De fato, a nota fiscal guardada no arquivo traz a data de julho de 2006 e o exorbitante valor de 299 reais. Corrigido pela inflação, dá mil reais hoje.

Descartada a probabilidade de defeito com tão pouco tempo de uso, resta a hipótese de uma inteligência extraterrestre estar tentando se comunicar manipulando os sinais elétricos do aparelho. Mas por que com um casal como a gente, me pergunto, sem conexão com as altas esferas de decisão política nem com cientistas de renome? Daí lembro do filme Contatos imediatos do terceiro grau, em que o personagem principal é um trabalhador comum, sem ligação com a elite norte-americana e me dou conta que, sim, isso pode acontecer com qualquer um.

Bem que os alienígenas poderiam ter escolhido o rádio ou a TV para transmitir a mensagem.
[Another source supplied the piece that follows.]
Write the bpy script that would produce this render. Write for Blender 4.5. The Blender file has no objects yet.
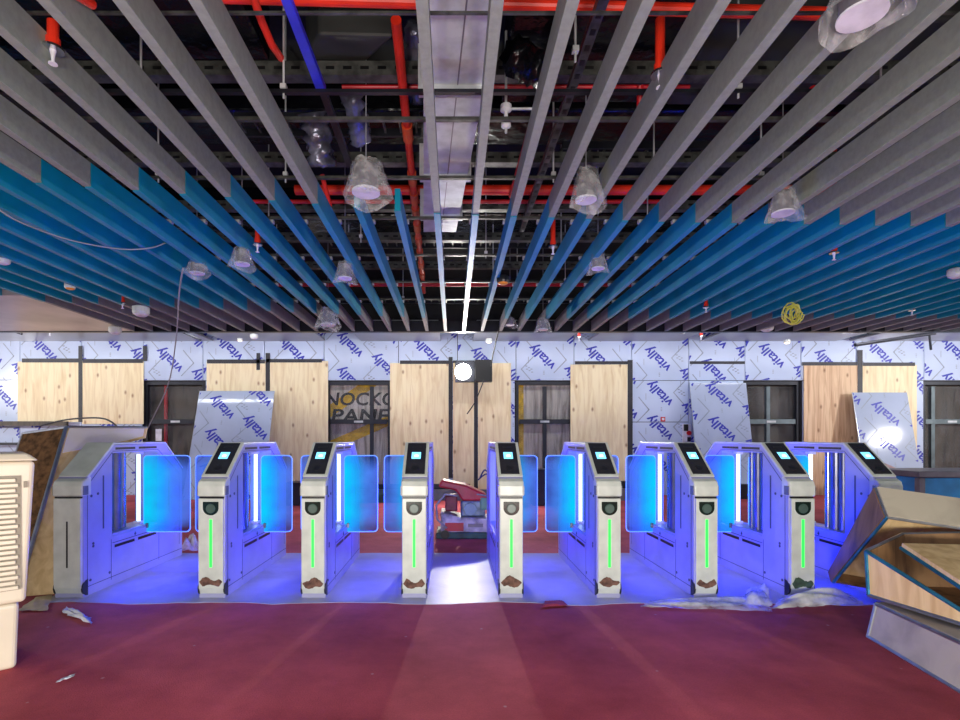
import bpy, bmesh, math, random
from mathutils import Vector, Matrix
random.seed(7)
C = bpy.context.scene.collection
F, CX, CY, H = 517.0, 453.0, 437.0, 1.15          # focal length in px, vanishing point, eye height
def P(px, py, Y): return Vector(((px-CX)*Y/F, Y, H+(CY-py)*Y/F))
def PX(px, Y): return (px-CX)*Y/F
def PZ(py, Y): return H+(CY-py)*Y/F

# ------------------------------------------------------------------ materials
def lin(c):
    return tuple(((v/255)/12.92 if v/255 <= .04045 else (((v/255)+.055)/1.055)**2.4) for v in c)
def col4(c): return lin(c)+(1,)
MATS = {}
def mat(name, c, rough=.5, metal=0, var=.12, scale=6, bump=0, bscale=60, coat=0, stretch=(1,1,1), c2=None, coord='Object', detail=4):
    if name in MATS: return MATS[name]
    m = bpy.data.materials.new(name); m.use_nodes = True
    nt = m.node_tree; b = nt.nodes['Principled BSDF']
    tc = nt.nodes.new('ShaderNodeTexCoord'); mp = nt.nodes.new('ShaderNodeMapping')
    mp.inputs['Scale'].default_value = stretch
    nt.links.new(tc.outputs[coord], mp.inputs['Vector'])
    n = nt.nodes.new('ShaderNodeTexNoise'); n.inputs['Scale'].default_value = scale; n.inputs['Detail'].default_value = detail
    nt.links.new(mp.outputs[0], n.inputs['Vector'])
    r = nt.nodes.new('ShaderNodeValToRGB')
    L = lin(c); L2 = lin(c2) if c2 else tuple(v*(1-var*2) for v in L)
    r.color_ramp.elements[0].color = L2+(1,); r.color_ramp.elements[1].color = tuple(min(1, v*(1+(0 if c2 else var*.5))) for v in L)+(1,)
    r.color_ramp.elements[0].position = .33; r.color_ramp.elements[1].position = .62
    nt.links.new(n.outputs['Fac'], r.inputs['Fac']); nt.links.new(r.outputs['Color'], b.inputs['Base Color'])
    b.inputs['Roughness'].default_value = rough; b.inputs['Metallic'].default_value = metal
    b.inputs['Coat Weight'].default_value = coat
    if bump:
        n2 = nt.nodes.new('ShaderNodeTexNoise'); n2.inputs['Scale'].default_value = bscale; n2.inputs['Detail'].default_value = 3
        nt.links.new(mp.outputs[0], n2.inputs['Vector'])
        bp = nt.nodes.new('ShaderNodeBump'); bp.inputs['Strength'].default_value = bump; bp.inputs['Distance'].default_value = .02
        nt.links.new(n2.outputs['Fac'], bp.inputs['Height']); nt.links.new(bp.outputs[0], b.inputs['Normal'])
    MATS[name] = m
    return m
def emat(name, c, strength, base=None):
    if name in MATS: return MATS[name]
    m = bpy.data.materials.new(name); m.use_nodes = True
    b = m.node_tree.nodes['Principled BSDF']
    b.inputs['Base Color'].default_value = col4(base or c); b.inputs['Emission Color'].default_value = col4(c)
    b.inputs['Emission Strength'].default_value = strength
    MATS[name] = m
    return m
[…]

Os apitos do microondas, diferente do sinal sonoro pelo qual os personagens desse filme clássico são contatados, têm o mesmo tom e duração, independentemente se você está selecionando a potência, o tempo ou o botão “pipoca”. Desse jeito, é impossível decifrar se vieram em paz ou se, pelo contrário, são uma civilização hostil que nos ameaça de aniquilação. Prendo-me à esperança de que a mensagem tenha viajado milhares de anos-luz e a civilização belicista que a enviou esteja agora extinta por um cataclismo cósmico.
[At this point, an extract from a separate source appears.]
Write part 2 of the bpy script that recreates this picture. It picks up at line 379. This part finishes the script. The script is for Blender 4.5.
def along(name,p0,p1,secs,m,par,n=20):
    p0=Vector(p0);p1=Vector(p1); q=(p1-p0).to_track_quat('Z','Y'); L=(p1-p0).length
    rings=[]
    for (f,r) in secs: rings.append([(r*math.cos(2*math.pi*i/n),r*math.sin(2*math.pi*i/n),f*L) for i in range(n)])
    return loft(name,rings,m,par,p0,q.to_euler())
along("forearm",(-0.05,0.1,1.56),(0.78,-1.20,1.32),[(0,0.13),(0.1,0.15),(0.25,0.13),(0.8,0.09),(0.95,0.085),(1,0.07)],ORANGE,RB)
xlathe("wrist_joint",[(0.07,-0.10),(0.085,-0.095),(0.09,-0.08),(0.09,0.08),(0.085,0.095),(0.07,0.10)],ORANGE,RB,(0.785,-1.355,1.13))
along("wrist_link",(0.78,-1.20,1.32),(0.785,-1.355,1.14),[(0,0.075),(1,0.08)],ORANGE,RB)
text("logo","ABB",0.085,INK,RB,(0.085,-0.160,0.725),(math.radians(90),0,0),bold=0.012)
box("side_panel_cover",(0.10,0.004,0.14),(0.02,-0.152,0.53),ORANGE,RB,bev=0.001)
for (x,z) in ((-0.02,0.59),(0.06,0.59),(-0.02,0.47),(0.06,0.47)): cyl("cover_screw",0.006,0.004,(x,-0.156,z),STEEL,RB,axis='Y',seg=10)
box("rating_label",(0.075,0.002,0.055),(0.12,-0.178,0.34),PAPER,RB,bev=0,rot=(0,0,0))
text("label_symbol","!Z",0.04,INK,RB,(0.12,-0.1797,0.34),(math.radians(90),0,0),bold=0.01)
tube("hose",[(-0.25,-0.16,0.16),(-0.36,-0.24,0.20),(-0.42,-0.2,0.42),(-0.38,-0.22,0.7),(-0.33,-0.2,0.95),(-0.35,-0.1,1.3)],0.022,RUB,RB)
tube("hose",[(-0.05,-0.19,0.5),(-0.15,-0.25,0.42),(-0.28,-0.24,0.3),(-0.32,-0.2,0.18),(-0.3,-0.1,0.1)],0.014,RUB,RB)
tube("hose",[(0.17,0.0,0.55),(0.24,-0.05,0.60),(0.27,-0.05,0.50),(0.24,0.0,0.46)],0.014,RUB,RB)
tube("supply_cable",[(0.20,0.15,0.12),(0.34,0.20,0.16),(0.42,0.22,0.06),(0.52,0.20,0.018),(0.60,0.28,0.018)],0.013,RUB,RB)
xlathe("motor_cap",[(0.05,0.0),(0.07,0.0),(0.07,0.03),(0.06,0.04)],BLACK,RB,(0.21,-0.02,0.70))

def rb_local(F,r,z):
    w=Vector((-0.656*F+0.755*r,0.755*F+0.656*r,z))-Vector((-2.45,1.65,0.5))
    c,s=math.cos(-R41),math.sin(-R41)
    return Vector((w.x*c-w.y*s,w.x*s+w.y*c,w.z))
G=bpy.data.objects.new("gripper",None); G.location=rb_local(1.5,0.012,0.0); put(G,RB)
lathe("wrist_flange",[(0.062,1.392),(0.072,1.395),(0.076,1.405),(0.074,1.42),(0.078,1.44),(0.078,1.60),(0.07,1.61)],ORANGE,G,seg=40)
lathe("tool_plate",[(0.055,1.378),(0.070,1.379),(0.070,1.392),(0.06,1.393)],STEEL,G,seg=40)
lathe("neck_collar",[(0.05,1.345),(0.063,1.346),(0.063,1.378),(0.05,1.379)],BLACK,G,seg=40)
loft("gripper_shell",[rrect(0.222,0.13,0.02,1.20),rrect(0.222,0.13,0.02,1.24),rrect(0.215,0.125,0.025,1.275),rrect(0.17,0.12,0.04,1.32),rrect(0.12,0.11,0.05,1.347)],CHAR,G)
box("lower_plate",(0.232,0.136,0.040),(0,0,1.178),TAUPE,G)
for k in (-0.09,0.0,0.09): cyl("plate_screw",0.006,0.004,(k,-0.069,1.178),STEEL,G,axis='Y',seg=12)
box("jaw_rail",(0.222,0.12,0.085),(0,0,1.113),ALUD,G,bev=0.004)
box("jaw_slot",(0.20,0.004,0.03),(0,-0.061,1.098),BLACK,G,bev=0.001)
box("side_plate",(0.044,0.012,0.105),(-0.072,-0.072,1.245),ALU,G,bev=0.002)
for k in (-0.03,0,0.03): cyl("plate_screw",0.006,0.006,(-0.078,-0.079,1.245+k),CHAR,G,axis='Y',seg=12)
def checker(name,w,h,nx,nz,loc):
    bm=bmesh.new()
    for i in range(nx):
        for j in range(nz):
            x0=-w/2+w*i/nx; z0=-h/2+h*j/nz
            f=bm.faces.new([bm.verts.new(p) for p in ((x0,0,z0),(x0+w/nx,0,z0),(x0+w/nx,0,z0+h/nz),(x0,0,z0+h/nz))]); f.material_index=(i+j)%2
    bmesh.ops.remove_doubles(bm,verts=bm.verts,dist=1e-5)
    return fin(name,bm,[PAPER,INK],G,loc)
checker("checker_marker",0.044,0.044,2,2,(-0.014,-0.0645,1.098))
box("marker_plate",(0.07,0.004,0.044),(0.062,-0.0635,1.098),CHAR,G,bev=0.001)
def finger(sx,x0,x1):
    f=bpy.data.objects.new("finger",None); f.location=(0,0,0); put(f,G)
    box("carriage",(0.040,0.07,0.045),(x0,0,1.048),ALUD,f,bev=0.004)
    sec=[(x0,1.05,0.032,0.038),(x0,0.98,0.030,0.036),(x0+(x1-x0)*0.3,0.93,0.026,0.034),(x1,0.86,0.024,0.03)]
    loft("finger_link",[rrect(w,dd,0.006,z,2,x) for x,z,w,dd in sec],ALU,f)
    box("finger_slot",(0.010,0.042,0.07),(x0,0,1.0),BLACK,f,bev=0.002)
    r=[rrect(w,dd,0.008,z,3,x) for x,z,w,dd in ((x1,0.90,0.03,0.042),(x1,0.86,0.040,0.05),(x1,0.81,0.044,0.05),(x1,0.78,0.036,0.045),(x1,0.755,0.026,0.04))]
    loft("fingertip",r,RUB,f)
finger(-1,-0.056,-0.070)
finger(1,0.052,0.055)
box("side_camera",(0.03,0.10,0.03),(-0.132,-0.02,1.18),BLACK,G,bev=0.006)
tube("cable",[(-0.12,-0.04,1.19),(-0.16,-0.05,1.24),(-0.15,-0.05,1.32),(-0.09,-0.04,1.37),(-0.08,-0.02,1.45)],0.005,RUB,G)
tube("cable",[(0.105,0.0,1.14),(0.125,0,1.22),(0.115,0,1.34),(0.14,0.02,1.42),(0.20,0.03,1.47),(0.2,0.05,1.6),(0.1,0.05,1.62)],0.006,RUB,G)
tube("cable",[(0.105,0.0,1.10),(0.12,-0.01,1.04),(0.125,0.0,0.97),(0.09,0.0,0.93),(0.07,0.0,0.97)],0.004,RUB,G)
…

Já que falei em TV, lembrei do filme Poltergeist e me vem a possibilidade das mensagens estarem vindo não do espaço sideral, mas do além. De um vingativo fantasma do proprietário anterior não deve ser, visto que o aparelho foi comprado novo. Temos até a nota fiscal do Magazine Luiza para mostrar a quem disser o contrário.

Sejam espíritos ou demônios, poderiam ter usado o display alfanumérico para facilitar a vida. A mensagem poderia até vir escrita em latim, que hoje o Google Translate resolve tudo, me poupando do clichê de filme de terror em que a pessoa assombrada pede a um velho professor de universidade que traduza o escrito ou gravação (e que acaba morrendo assim que descobre o terrível segredo preso por milênios).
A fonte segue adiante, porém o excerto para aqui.